276b. Wilhelm Schlegel to Schleiermacher in Berlin: Braunschweig, 1 December 1800 [*]
Braunschweig, 1 December 1800
I finally received the sketches by Schadow from Jena, my good friend, and I confess I am more pleased with them than I had anticipated after reading your letter. Hence I did not hesitate to write him the very next postal day. That you might know everything that is going on in this regard, I have left the letter unsealed; when you send it on to him, please be so kind as to seal it with a wafer.
His statements do indeed almost suggest that he is not particularly interested in the undertaking. That may be simply because he believed we were so keen on saving money, and out of a sense of accommodation to me he then did not want to ask as much as he may have from someone else. And his proposed price is indeed unprecedentedly cheap, since the marble alone would cost as much; I cannot comprehend how at that price he can be even moderately compensated for his time. Hence I thought it necessary to send him a frank statement on this subject.
I am planning to secure additional advice and suggestions from art connoisseurs, especially from the Neapolitan Tischbein and from Goethe; but let this remain only between us. There will then still be time to have this or that altered. For now I merely wanted to say something pleasant to him in a general fashion.
I now no longer need a second sketch according to the other concept, namely, that the bas-reliefs be positioned on a pedestal outcrop. I would, however, like to hear Schadow’s opinion on that if he has said anything to you in person.

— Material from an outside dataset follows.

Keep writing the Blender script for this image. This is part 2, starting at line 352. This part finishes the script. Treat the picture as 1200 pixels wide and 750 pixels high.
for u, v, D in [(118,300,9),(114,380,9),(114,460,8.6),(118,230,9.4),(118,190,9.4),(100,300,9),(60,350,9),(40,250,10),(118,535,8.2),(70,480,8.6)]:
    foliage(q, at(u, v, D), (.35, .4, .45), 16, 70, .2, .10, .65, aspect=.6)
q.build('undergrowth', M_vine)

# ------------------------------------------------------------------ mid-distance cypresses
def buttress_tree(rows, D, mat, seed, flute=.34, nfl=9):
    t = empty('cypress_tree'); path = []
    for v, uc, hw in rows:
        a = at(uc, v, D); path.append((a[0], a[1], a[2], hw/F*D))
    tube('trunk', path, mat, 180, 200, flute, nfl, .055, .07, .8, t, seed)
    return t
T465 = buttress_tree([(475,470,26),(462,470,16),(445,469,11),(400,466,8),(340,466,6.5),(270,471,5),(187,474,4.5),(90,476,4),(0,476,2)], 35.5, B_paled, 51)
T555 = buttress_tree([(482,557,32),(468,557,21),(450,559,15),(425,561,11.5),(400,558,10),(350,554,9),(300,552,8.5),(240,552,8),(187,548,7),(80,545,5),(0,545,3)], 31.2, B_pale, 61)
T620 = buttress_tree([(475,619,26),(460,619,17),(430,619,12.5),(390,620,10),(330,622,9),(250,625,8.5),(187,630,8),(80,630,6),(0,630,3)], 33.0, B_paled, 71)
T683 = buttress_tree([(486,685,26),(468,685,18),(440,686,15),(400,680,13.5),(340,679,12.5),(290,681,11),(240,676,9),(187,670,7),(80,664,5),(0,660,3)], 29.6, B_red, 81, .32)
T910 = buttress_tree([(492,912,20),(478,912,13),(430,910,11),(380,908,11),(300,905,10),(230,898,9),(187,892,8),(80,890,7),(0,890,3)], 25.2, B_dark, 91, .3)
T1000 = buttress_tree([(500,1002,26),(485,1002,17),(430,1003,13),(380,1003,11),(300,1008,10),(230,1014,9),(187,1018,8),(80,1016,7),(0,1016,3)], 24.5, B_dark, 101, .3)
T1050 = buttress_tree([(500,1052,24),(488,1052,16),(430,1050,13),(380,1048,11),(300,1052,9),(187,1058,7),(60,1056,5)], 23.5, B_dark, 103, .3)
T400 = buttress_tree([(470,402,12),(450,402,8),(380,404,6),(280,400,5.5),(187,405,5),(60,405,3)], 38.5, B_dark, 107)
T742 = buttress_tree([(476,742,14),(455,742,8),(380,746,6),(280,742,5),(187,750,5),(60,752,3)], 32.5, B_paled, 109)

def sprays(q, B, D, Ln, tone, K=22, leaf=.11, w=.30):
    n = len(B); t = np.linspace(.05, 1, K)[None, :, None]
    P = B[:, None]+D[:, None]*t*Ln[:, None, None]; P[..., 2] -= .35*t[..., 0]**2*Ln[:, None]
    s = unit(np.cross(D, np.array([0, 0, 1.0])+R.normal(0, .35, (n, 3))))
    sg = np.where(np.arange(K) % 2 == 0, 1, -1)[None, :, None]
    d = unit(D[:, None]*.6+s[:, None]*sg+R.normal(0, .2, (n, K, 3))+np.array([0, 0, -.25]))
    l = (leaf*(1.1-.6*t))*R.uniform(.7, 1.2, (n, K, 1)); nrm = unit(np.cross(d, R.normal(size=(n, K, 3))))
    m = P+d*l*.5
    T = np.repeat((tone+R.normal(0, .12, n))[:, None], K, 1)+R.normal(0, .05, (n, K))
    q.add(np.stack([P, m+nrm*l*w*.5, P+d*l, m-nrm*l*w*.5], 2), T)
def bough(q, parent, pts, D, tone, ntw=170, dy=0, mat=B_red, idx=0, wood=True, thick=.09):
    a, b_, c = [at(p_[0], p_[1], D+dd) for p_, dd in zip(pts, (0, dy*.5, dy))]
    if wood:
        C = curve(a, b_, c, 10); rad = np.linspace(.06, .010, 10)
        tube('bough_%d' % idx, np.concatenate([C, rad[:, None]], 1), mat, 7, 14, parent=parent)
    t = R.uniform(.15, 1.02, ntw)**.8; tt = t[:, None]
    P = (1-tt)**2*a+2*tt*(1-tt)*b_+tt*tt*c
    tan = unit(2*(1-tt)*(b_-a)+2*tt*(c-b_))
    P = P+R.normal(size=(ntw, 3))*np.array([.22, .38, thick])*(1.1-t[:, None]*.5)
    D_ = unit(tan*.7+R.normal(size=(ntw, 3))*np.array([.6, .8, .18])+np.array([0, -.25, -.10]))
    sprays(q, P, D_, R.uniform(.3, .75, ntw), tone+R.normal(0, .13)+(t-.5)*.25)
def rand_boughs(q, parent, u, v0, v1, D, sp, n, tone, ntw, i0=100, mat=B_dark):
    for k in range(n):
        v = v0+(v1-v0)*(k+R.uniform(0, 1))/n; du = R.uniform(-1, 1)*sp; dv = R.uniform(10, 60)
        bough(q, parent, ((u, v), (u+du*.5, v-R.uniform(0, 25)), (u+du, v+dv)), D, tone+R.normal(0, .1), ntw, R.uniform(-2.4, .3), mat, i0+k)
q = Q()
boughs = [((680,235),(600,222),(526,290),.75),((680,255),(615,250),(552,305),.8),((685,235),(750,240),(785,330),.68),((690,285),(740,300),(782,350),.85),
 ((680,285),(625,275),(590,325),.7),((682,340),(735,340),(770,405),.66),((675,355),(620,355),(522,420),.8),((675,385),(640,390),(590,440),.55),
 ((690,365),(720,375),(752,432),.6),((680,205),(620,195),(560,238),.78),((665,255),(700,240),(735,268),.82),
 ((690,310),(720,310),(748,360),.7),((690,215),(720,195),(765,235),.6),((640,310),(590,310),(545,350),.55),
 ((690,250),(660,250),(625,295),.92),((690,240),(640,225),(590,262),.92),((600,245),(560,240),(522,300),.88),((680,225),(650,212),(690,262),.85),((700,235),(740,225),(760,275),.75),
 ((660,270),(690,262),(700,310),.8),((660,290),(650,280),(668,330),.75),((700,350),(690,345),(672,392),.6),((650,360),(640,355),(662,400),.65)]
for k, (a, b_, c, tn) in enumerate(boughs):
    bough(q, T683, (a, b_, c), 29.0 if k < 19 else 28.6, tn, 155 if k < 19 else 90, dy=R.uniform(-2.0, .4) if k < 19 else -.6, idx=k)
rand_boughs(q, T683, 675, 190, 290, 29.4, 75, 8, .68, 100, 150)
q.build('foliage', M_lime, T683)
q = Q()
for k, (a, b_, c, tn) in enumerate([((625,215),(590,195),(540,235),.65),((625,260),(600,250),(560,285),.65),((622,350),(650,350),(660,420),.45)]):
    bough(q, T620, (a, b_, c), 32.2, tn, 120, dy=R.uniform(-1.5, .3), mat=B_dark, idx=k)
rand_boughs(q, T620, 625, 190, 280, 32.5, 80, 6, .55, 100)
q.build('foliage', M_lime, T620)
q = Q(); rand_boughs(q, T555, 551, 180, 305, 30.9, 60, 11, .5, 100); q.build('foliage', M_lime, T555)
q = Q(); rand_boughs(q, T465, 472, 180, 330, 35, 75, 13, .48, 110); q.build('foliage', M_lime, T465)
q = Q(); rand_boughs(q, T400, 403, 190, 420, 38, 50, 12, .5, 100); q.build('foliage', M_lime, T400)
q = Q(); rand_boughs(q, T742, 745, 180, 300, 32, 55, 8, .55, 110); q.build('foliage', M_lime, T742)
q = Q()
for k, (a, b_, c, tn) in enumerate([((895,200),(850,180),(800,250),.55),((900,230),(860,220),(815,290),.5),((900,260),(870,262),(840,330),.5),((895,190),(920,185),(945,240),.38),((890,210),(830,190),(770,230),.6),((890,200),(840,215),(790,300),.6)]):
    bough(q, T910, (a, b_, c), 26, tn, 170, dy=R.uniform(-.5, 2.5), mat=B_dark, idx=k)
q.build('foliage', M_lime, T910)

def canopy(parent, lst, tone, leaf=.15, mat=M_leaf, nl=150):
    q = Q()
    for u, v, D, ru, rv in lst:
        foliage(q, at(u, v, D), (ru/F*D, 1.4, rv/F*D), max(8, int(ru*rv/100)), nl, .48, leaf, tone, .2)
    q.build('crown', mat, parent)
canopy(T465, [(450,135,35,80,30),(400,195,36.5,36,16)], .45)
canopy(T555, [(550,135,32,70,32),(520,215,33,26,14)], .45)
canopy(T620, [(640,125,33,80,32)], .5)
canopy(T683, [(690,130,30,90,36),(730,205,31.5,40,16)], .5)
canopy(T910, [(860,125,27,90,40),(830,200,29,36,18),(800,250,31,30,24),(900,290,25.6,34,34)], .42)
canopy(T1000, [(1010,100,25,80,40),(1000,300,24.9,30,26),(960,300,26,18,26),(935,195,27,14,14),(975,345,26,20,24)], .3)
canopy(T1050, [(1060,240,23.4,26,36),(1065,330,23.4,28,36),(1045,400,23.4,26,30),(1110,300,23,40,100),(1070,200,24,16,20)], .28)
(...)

When you have time, please also send Fiorillo’s sketches back to me.
It is better if the actual execution of the piece be a bit delayed to allow more time for adequate reflection than having the execution end up being not quite what I had in mind.
I may already have mentioned to you that I received a small wax model of the bas-relief from a sculptor in Cassel, Ruhl, according to Fiorillo’s sketch, albeit with considerable deviations. But I am not really pleased with it; the figures are rendered in too truncated and plump a fashion, and are cast in rather expressionless poses. . . .
I should not forget to mention the following. My trip to Berlin is not intended as merely a brief visit of 4 or 6 weeks, but as a genuine stay of residence during which I will be setting myself up to work. But that should remain between us. If your trip to Jena were to take place just after New Year’s, we could then travel on to Berlin together. [1]
Notes
[*] Sources: Aus Schleiermacher’s Leben 3:244 (frag.); KGA V/4 341–42.
This letter is a response to Schleiermacher’s letter to Wilhelm on 25 November 1800 (lettee 275b). Schleiermacher in his own turn answers this letter on 6 December 1800 (letter 276c).
At issue are designs for a memorial for Auguste, in connection with which Schleiermacher was acting on Wilhelm’s behalf with the Berlin sculptor Johann Gottfried Schadow. See Wilhelm’s previous letters to Schleiermacher on 21 August 1800 (letter 265m); 5 October 1800 (letter 269b), note 9; 27 October 1800 (letter 272c); on 24 November 1800 (letter 275a) with Schleiermacher’s response on 25 November 1800 (letter 275b).
See esp. the supplementary appendix on Auguste and the cemetery in Bocklet, and the gallery on Auguste’s memorial. The issue is discussed in coming letters as well. Back.
[1] It seems Wilhelm was intending to journey first from Braunschweig to Jena, then on to Berlin permanently. See Mother Schlegel’s letter to him on 21 October 1800 (letter 272a), note 3, and Friedrich Schlegel’s letter to Wilhelm on 10 November 1800 (letter 274a), note 6 (Rudolf Koch and Fritz Kredel, Deutschland und angrenzende Gebiete [Leipzig 1937]):
As it turned out, Wilhelm did not return to Jena before moving to Berlin in late February 1801 (he was repeatedly thwarted from traveling by inclement weather in Braunschweig as well as by illness; see Caroline’s letter to Schelling in January 1801 [letter 280]), nor did Schleiermacher ever make a trip to Jena.
The significance of Wilhelm’s plans as described in this letter is that he is now unequivocally not planning on returning to Jena with Caroline or even of remaining with her in Braunschweig — at least at this point: — any later than an unspecified time in December 1800, after which he would be in Jena and, after Schleiermacher’s stay in Jena “just after New Year’s,” would return to Berlin perhaps in late January 1801.
Caroline was doubtless aware of the specifics of these plans. Although there is no mention yet of divorce from either Caroline or Wilhelm (a complicated legal process at the time in any case), the separation at least had now been decided. Back.